The Cyclops was also a giant and a cannibal, full of hostility; but mark the difference. He was the Strong Man of Nature, not human in shape, with that one eye in his head; his violence was against institutions, the violence of the wild barbarian, which has to be put down by man. But the Læstrigonians live in a civilized order which has to punish the transgressor; their shapes are not monstrosities of nature, but magnified human bodies. Both are giants and cannibals, both negative, but in a wholly different sense.
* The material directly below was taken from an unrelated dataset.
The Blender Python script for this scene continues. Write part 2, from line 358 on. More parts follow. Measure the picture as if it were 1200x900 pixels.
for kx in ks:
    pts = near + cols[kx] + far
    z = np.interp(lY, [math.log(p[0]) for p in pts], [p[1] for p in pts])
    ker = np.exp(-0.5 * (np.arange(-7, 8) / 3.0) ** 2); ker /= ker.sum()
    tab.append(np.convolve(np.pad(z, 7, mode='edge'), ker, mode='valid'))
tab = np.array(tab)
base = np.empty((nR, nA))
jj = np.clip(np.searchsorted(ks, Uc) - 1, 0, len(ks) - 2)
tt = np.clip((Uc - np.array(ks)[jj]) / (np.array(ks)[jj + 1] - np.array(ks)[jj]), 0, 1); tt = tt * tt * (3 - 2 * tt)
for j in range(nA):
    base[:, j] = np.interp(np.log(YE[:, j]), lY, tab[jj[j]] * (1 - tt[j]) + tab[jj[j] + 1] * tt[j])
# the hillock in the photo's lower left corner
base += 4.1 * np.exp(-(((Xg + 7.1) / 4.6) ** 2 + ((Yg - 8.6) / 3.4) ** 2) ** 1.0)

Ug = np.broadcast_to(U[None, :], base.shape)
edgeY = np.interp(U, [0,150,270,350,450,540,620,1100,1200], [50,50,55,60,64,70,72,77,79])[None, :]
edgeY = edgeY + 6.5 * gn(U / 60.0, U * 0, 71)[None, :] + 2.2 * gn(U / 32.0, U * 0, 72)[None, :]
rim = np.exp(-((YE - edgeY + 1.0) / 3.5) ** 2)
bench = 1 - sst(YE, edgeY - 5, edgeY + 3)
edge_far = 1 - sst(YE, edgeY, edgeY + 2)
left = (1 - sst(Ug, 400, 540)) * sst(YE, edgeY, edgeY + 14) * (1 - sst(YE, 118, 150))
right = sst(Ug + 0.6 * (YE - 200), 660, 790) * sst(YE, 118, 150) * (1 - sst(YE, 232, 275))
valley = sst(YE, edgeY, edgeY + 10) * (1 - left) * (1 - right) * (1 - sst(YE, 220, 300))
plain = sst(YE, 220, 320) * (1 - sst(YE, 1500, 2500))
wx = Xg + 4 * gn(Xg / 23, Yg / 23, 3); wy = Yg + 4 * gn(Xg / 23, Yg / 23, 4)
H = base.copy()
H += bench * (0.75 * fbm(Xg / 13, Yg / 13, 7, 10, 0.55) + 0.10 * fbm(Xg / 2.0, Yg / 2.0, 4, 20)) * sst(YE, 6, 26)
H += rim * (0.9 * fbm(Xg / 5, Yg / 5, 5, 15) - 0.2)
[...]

What is the location of the Læstrigonians? A subject much disputed recently and of old, with very little profit. Some expressions are puzzling: "The herdsman coming in greets the herdsman going out;" then again, "a herdsman needing no sleep would earn double wages," which implies apparently two periods for toil in twenty-four hours, the one "for tending cows" and the other "for tending sheep;" and this is possible, "for the paths of day and night are near" to each other, as if somehow day and night ran their courses together. What does it all mean? Some dim story of the polar world with its bright nights, which story may have come from the far North into Greece, along with another Northern product, amber, which was known to Homer, may lie at the basis of this curious passage. But we can hardly place the Læstrigonians under polar skies in spite of this polar characteristic. Others have sought their locality in the Black Sea and have even seen their harbor in that of Balaklava. All of which is uncertain enough, and destined to remain so, but furnishes a marvelous field for erudite conjecture and investigation. The certain matter here, and we should say the important one also, is the institutional order and its negative attitude toward Ulysses. That is, we must reach down and bring to light the ethical thread which is spun through this wonderful texture of Fairy Tales, before we have any real explanation, or connecting principle.

III.

Onward the wanderer, now with his single ship, has to sail again; whither next? He arrives at another island called Ææa, "where dwells the fair-haired Circe, an awful Goddess, endowed with a singing voice, own sister of the evil-minded wizard Æætes, both sprung of the Sun and of Perse, daughter of Oceanus."

This genealogy we have set down in full, as given by the poet, on account of its suggestiveness. These names carry us back to the East, quite to primitive Arya; here is the Sun, the God of the old Vedas; here is Perse, curiously akin to Persia, which was light-worshiping in her ancient religion; then we come to Æætes, father of Medea, usually held to be of Colchis on the Eastern coast of the Black Sea, whence we busily pass to Hellas in many a legend, and from Hellas we now have traveled far westward into Fairyland. One ancient story, probably the first, placed Circe in the remote East; another, this of Homer for example, sends her to the far West; a third united the two and told of the Flight of Circe upon the chariot of the Sun from Orient to Occident, which is doubtless a much later form of the tale, though ascribed to Hesiod. Circe is of a higher ancestry than Polyphemus, though both go back in origin to the sea with their island homes; she, however, is a child of the light-giving body, and will show her descent in the end. Her name is related to the circle, and hints the circling luminary, on whose car she is said to have fled once. Here in Homer, however, we may note an inner circle of development; she passes through a round of experience, and seems to complete a period of evolution. She must be grasped as a movement, as a cycle of character, if you please; she develops within, and this is the main fact of her portrayal.